Can you imagine the outrage if a Republican administration had written directives on how to investigate women who were participating in “resist” meetings or the Black Lives Matter movement?

When the Trump administration sent federal agents to Portland, Oregon, after professional Antifa rioters—a group widely celebrated by left-wing commentators—tried to firebomb a federal courthouse, there was hysteria. “Trump’s Occupation of American Cities Has Begun,” wrote Michelle Goldberg in The New York Times. “Can we call it fascism yet?” 

Second, Garland’s memorandum creates the impression that parents who are legally confronting school boards that enact (unscientific) masking policies for elementary school children are in league with political extremists. It treats those who oppose curriculums that instruct kids to view fellow citizens solely through the prism of race or teach them that the United States is a fundamentally racist enterprise as would-be violent radicals—rather than patriots. 

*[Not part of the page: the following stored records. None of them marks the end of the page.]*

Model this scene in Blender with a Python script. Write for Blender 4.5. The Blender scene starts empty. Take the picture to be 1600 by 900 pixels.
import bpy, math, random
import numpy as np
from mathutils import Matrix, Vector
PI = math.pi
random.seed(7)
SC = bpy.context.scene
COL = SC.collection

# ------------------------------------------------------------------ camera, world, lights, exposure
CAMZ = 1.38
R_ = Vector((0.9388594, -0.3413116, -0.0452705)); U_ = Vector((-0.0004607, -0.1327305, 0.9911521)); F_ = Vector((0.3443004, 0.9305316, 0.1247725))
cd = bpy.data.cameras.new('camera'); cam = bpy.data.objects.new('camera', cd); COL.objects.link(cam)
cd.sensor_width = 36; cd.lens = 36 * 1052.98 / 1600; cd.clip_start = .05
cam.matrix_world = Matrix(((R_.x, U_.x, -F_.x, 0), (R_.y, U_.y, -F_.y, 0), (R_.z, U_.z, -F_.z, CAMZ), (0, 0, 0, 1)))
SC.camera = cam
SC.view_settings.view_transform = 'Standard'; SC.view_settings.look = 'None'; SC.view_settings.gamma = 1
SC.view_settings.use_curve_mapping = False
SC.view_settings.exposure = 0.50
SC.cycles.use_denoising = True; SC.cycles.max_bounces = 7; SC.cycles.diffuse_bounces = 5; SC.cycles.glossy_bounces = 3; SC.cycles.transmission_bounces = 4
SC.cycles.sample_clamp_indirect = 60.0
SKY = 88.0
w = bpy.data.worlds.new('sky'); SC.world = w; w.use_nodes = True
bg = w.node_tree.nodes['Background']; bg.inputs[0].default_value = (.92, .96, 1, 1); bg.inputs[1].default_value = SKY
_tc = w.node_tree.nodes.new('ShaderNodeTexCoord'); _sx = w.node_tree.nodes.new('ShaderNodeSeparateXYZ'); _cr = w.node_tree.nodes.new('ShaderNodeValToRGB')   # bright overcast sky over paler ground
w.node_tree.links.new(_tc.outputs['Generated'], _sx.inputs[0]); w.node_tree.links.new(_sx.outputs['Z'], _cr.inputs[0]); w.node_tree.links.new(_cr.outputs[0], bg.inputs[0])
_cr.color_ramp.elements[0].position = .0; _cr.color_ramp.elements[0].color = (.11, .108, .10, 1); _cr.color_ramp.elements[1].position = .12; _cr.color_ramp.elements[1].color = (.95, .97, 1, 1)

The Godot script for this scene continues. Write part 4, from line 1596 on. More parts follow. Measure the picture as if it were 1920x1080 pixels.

Domestic terrorism entails the use of violent, criminal acts to further specific ideological goals. There is no evidence such a movement exists. But contra The Associated Press, and many others, the same president who says the harassment of a senator in a bathroom by illegal immigrant activists is just part of “the process” is using an National School Boards Association claim of “domestic terrorism” as an excuse to deputize the nation’s top domestic police force to halt lawful speech.